Una recente indagine prodotta dalla CGIA ha fotografato, nel dettaglio, la situazione. Dallo studio emerge che la Calabria è la regione più a rischio con un’incidenza percentuale del valore aggiunto da sommerso sul Pil regionale pari al 18,3% ed un’imposta evasa, per ogni residente, pari a circa 1.333 euro. Al secondo posto si posiziona la Basilicata (14,6% di incidenza sul Pil regionale e 1.172 euro di imposte evase pro-capite), mentre al terzo si piazza il Molise (12,6% e 1.097 euro). Contrariamente a quanto si può pensare, le regioni del nord occupano tutte la seconda parte della classifica (dalla decima posizione in poi), come, ad esempio, il Piemonte (5,7% e 669 euro), il Veneto (5,0% e 626 euro), mentre la Lombardia occupa addirittura l’ultimo posto con un 4,5% di incidenza del lavoro nero sul Pil regionale e 619 euro di imposte evase pro-capite.

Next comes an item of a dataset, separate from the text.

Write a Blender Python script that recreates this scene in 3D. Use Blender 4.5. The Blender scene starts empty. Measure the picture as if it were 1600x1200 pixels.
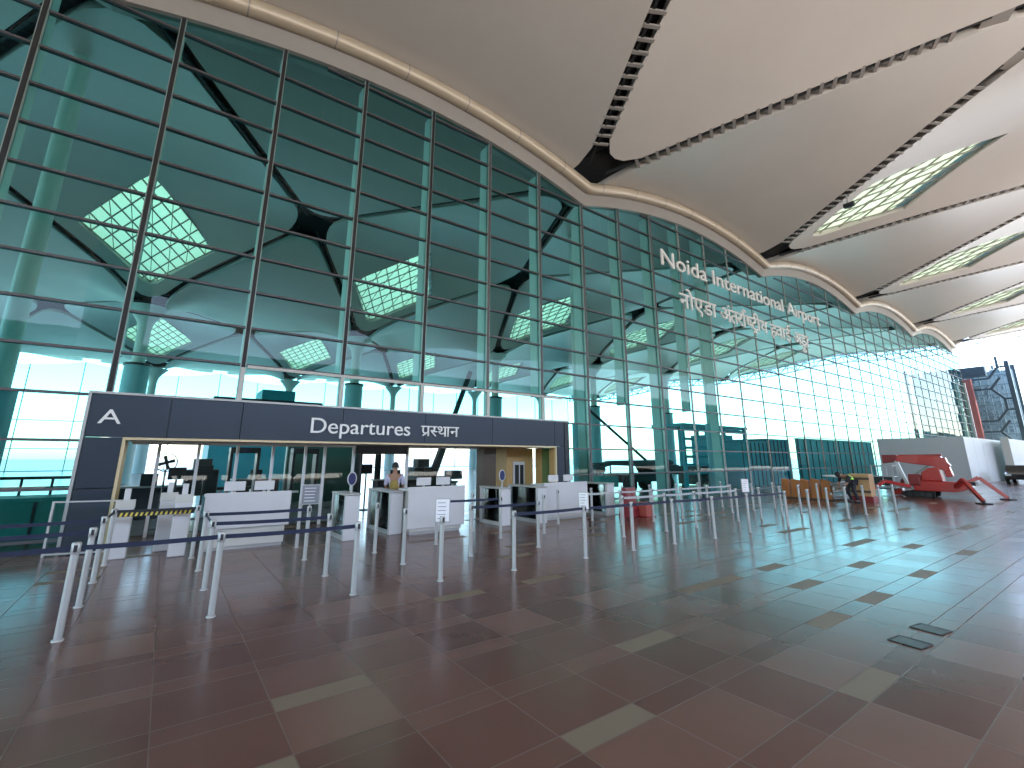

La stessa Agenzia delle Entrate ha recentemente realizzato una radiografia dell’evasione fiscale in Italia che, in sintesi, conferma il fenomeno. Osservando i risultati si scopre che si va da un tasso di evasione minima in media del 10,93% per il gruppo delle province dei grandi centri produttivi – Milano, Torino, Genova, Roma, Lecco, Cremona e Brescia – ad un massimo del 65,67% per il gruppo formato dalle province di Caserta, Salerno, Cosenza, Reggio Calabria e Messina. Appena sotto, con un tasso d’evasione pari al 64,47%, ci sono le altre province del sud ad eccezione di Bari, Napoli e Palermo dove la percentuale è mediamente inferiore (38,19%). Tra i “virtuosi”, con un tasso d’evasione del 20,31%, troviamo molte province del nord-est e dell’Emilia Romagna. E’ opportuno però precisare che una cosa è il tasso percentuale che fotografa la propensione collettiva all’evasione, e una cosa sono i valori assoluti della stessa. Quest’ultimi, essendo funzione del Pil regionale, sono più elevati nelle zone più ricche del Paese anche se il tasso d’infedeltà fiscale qui appare più basso delle altre regioni.
E’ indubbio che in momenti di grave crisi quali quello che sta attraversando il nostro Paese, il sommerso, particolarmente sud, diventa un vero e proprio ammortizzatore sociale. E’ però indubbio che il lavoro nero spesso si accompagna a forme inaccettabili di sfruttamento, precarietà e mancanza di sicurezza nei luoghi di lavoro, come la tragedia di Barletta testimonia. Se poi ricordiamo che al sud, rispetto al resto d’Italia, esistono quasi la metà delle pensioni di invalidità (913.584 su 2.137.078) e che è stato speso solo il 9,6% dei circa 44 miliardi di euro di fondi europei (compreso il cofinanziamento) destinati proprio al suo sviluppo, non possiamo non pensare che sono gli stessi amici del sud ad essere le prime vittime di un malcostume generalizzato, di una connivenza con la criminalità organizzata, di un clientelismo finalizzato al consenso elettorale che una casta politica meridionale – non tutta – coltiva, da molto tempo, quale forma di ricatto elettorale. Auspichiamo perciò un ricambio di questa classe politica che calpesta valori quali l’etica e la legalità e che elezioni come, ad esempio, quella di Vendola, in Puglia, e De Magistris, a Napoli, fanno invece ben sperare.